Back in elementary school our teacher set up a softball game, boys vs the girls but to help even out the odds (or just make them more interesting) she introduced a handicap for the boys: she had us switch batting position, right handers batting lefthanded and vise versa, and this got me wondering:
Has anyone ever attempted to organize a sports competition with olympic-style events except to have the athletes swap their disciplines? Say have the runners take a crack at swimming, the swimmers try running, Volleyball players Badminton, gymnists try wrestling, etc? See how well people conditioned for one sport would do in another?
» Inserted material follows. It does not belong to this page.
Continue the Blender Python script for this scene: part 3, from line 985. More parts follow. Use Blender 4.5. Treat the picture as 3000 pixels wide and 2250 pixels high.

Within reason of course. Nothing dangerous like having shooters try to pole vault or weightlifters try their hands at equestrian
Some athletes have swapped disciplines. The Mens 30 Meter Platform gold medalist used to be a world champion in Trampoline before he switched to diving. A lot of the water polo players used to be swimmers. Misty May used to play indoor volleyball before switching to beach volleyball. The US runner in the women’s 1500 meter race used to compete as an Irish dancer.
This sounds like the kind of thing that Japanese variety shows do all the time.
The one that sticks in my mind was a 4x100 relay between four top sprinters and four tea ceremony masters - each wearing their standard outfits (runners in shorts and spikes, tea guys in kimonos and sandals).
The catch was that each participant had to sit in a kneeling position for a full hour, getting up only when they received the baton. The sprinters each got up, took two steps (if they were lucky), then promptly face-planted into the track because their legs were paralyzed. The tea ceremony masters each creaked on up, were able to get jogging within ten seconds or so, and won the race.
Another show sometime after either the Sydney or Athens Olympics put Ian Thorpe (who made some huge money doing ads here, if Phelps is smart he’ll do the same) in a 400m swimming race against 8 local TV personalities, with the TV guys (and girls) each doing a 50m length vs Thorpe doing the full 400m. Thorpe just barely won.
I think that’s sort of the concept of “Pros vs Joes,” but I’ve neer really seen it a full eipisode all the way through.
“Average Joes” who feel they missed their calling in a particular sport play against professional athletes from other sports…though there may be one or two from the sport they’re playing, cause I think it’s just one big group of pros from all sports that compete in whatever the “sport of the day” is.
The Race of Champions is a bit like that but for motorsport- they take drivers from most of the major competitions and stick them all in the same cars.
So far, I think they’ve used off-road buggies, rally cars, touring cars (the international equivalent of stock cars, but actually “stock” in that they use the original chassis and body), and I think Le Mans-style endurance racers.